Reagan’s pilot that night, Bill Paynter, later recounted noticing a strange object several hundred yards behind their plane. “It was a fairly steady light until it began to accelerate. Then it appeared to elongate. Then the light took off. It went up at a 45-degree angle at a high rate of speed. Everyone on the plane was surprised,” he said. “The UFO went from a normal cruise speed to a fantastic speed instantly. If you give an airplane power, it will accelerate — but not like a hot rod, and that’s what this was like.”

Reagan was wowed: “It went straight up into the heavens.”

As Carter campaigned in ’76 against Ford, he promised he would open up the nation’s UFO secrets. “One thing’s for sure, I’ll never make fun of people who say they’ve seen unidentified objects in the sky,” he pledged in his original presidential campaign. “If I become president, I’ll make every piece of information this country has about UFO sightings available to the public and the scientists.”

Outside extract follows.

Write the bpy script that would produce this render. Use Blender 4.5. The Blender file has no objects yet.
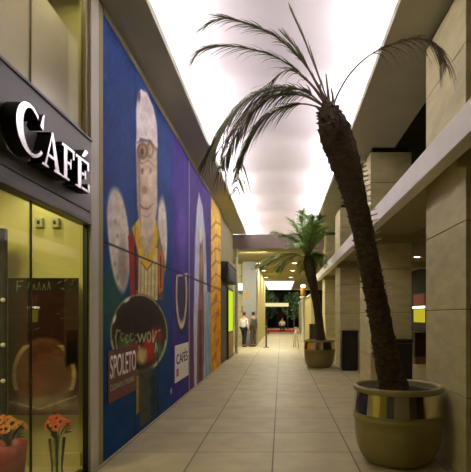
import bpy, bmesh, math, random
import numpy as np
from mathutils import Vector, Matrix, noise as mnoise
PI = math.pi
random.seed(7)
scene = bpy.context.scene
COL = scene.collection

# ------------------------------------------------------------------ camera geometry
F, VX, VY, EYE = 471.0, 281.0, 315.0, 1.6
def P(px, py, d):                      # a point of the place seen at (px,py) and d metres deep
    return Vector(((px - VX) / F * d, d, EYE + (VY - py) / F * d))

# ------------------------------------------------------------------ materials
def lin(c):
    c = c / 255.0
    return c / 12.92 if c <= 0.04045 else ((c + 0.055) / 1.055) ** 2.4
def L(rgb): return (lin(rgb[0]), lin(rgb[1]), lin(rgb[2]), 1.0)

def mat(name, rgb, rough=0.6, metal=0.0, var=0.12, scale=6.0, bump=0.0, bscale=None, spec=0.5, stretch=(1, 1, 1)):
    m = bpy.data.materials.new(name); m.use_nodes = True
    nt = m.node_tree; b = nt.nodes['Principled BSDF']
    b.inputs['Roughness'].default_value = rough
    b.inputs['Metallic'].default_value = metal
    b.inputs['Specular IOR Level'].default_value = spec
    tc = nt.nodes.new('ShaderNodeTexCoord')
    mp = nt.nodes.new('ShaderNodeMapping'); mp.inputs['Scale'].default_value = stretch
    nt.links.new(tc.outputs['Object'], mp.inputs['Vector'])
    n = nt.nodes.new('ShaderNodeTexNoise'); n.inputs['Scale'].default_value = scale
    n.inputs['Detail'].default_value = 5
    nt.links.new(mp.outputs['Vector'], n.inputs['Vector'])
    r = nt.nodes.new('ShaderNodeValToRGB')
    c = L(rgb)
    r.color_ramp.elements[0].position = 0.3; r.color_ramp.elements[1].position = 0.7
    r.color_ramp.elements[0].color = (c[0]*(1-var), c[1]*(1-var), c[2]*(1-var), 1)
    r.color_ramp.elements[1].color = (min(1, c[0]*(1+var)), min(1, c[1]*(1+var)), min(1, c[2]*(1+var)), 1)
    nt.links.new(n.outputs['Fac'], r.inputs['Fac'])
    nt.links.new(r.outputs['Color'], b.inputs['Base Color'])
    if bump:
        n2 = nt.nodes.new('ShaderNodeTexNoise'); n2.inputs['Scale'].default_value = bscale or scale * 6
        nt.links.new(mp.outputs['Vector'], n2.inputs['Vector'])
        bp = nt.nodes.new('ShaderNodeBump'); bp.inputs['Strength'].default_value = bump
        bp.inputs['Distance'].default_value = 0.02
        nt.links.new(n2.outputs['Fac'], bp.inputs['Height'])
        nt.links.new(bp.outputs['Normal'], b.inputs['Normal'])
    return m

def emis(name, rgb, s):
    m = bpy.data.materials.new(name); m.use_nodes = True
    nt = m.node_tree; nt.nodes.remove(nt.nodes['Principled BSDF'])
    e = nt.nodes.new('ShaderNodeEmission'); e.inputs['Color'].default_value = L(rgb); e.inputs['Strength'].default_value = s
    nt.links.new(e.outputs[0], nt.nodes['Material Output'].inputs['Surface'])
    return m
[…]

But, once in the Oval Office, Carter never followed up on his pledge. Whatever the government was hiding would stay hidden.

‘Here come the little green men again’

Four years later, when Reagan defeated Carter, his presidency ended up being fundamentally shaped by the intersection of UFOs and American culture. For much of his life, Reagan had been fascinated by science fiction and dramas of the skies, seeing the stories not so much as fiction but as a road map to the outer bounds of human imagination and future utopias. He loved the drama and mystery of the Kennedy-era space race, and the novels of Edgar Rice Burroughs about a Martian warlord named John Carter. His service in World War II had brought him into the motion picture unit of the Army Air Forces, and later as an actor, he’d starred in countless films focused on military operations, as well a couple of science fiction-oriented productions, including Murder in the Air, in which he played a government agent who is asked to impersonate a dead spy in order to destroy a U.S. Navy dirigible and stop a death ray.